4. Removes provision requiring joint report by systems to the Public Retirement
Systems' Actuarial Committee.
5. Adds provision requiring joint report by systems to the House and Senate Committees
on Retirement.
6. Removes proposed law changes with respect to the role of system boards in granting
benefit increases.
7. For LSERS and STPOL, adds provisions establishing each system's current assumed
rate of return as a threshold for granting a benefit increase above 2%.
8. Removes provisions restricting granting of benefit increases to every other year when
the system is above 85% funded.
House Floor Amendments to the engrossed bill.
1. Delays for five years implementation of the 10-year amortization period for gains
allocated to the experience account.
2. Removes provision applying amounts not credited to the experience account to the
oldest outstanding debt of the system.
3. For the first year of implementation, amortizes all gains not applied to debt or the
experience account over a period of 5 years.
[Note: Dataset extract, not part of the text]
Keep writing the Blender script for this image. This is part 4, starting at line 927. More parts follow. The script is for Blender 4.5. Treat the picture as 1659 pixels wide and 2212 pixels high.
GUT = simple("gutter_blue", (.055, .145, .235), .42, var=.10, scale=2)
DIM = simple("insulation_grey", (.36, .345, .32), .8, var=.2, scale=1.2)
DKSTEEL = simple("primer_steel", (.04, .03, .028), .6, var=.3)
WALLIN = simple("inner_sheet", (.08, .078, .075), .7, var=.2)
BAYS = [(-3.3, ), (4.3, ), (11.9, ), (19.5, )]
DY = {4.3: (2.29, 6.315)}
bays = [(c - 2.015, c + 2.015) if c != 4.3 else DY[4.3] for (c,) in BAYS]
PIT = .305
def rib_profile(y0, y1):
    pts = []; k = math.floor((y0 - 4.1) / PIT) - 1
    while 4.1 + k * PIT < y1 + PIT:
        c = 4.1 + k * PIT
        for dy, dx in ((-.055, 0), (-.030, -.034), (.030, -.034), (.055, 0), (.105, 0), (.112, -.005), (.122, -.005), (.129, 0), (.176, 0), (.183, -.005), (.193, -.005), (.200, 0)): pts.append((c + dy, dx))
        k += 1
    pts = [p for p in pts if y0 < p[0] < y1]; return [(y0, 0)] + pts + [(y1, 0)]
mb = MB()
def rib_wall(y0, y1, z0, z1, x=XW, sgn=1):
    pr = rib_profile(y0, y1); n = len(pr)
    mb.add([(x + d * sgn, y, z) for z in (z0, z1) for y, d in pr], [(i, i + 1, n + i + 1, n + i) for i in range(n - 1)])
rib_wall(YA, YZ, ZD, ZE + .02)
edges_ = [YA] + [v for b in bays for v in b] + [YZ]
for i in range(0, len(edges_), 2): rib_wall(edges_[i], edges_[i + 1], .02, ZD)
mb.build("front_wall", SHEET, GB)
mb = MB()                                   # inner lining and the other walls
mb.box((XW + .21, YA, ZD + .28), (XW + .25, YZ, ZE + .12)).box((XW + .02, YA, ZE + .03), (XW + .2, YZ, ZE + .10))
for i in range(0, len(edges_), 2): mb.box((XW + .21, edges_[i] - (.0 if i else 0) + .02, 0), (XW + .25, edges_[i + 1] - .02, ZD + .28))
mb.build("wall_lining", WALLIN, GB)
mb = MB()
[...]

4. For the first year of implementation, reduces the debt payment hurdles in 	proposed
law by 50%.
5.Adds provision authorizing reamortization after application of debt payments once a system is at least 85% funded.
6. Adds provision reducing the amortization period for all gains and losses from 30
years to 20 years once a system first attains a funded percentage of 85.
7. Removes requirement that the four systems submit a joint report detailing system
procedure and policy that will be used to implement the Act.
8. Adds provision requiring the systems to submit individual reports detailing
administrative and actuarial processes utilized in implementation of the Act.
9. Adds provision requiring system and legislative staff to study the future volatility of
existing amortization schedules at the close of the 2018-2019 fiscal year and report
findings to the Public Retirement System's Actuarial Committee.
10.Lowers the funding threshold above which a system may credit funding for two
COLAs to the experience account from 85% to 80%.
11.Lowers the funding threshold above which a system may grant a full 3% COLA
without  restriction from 85% to 80%.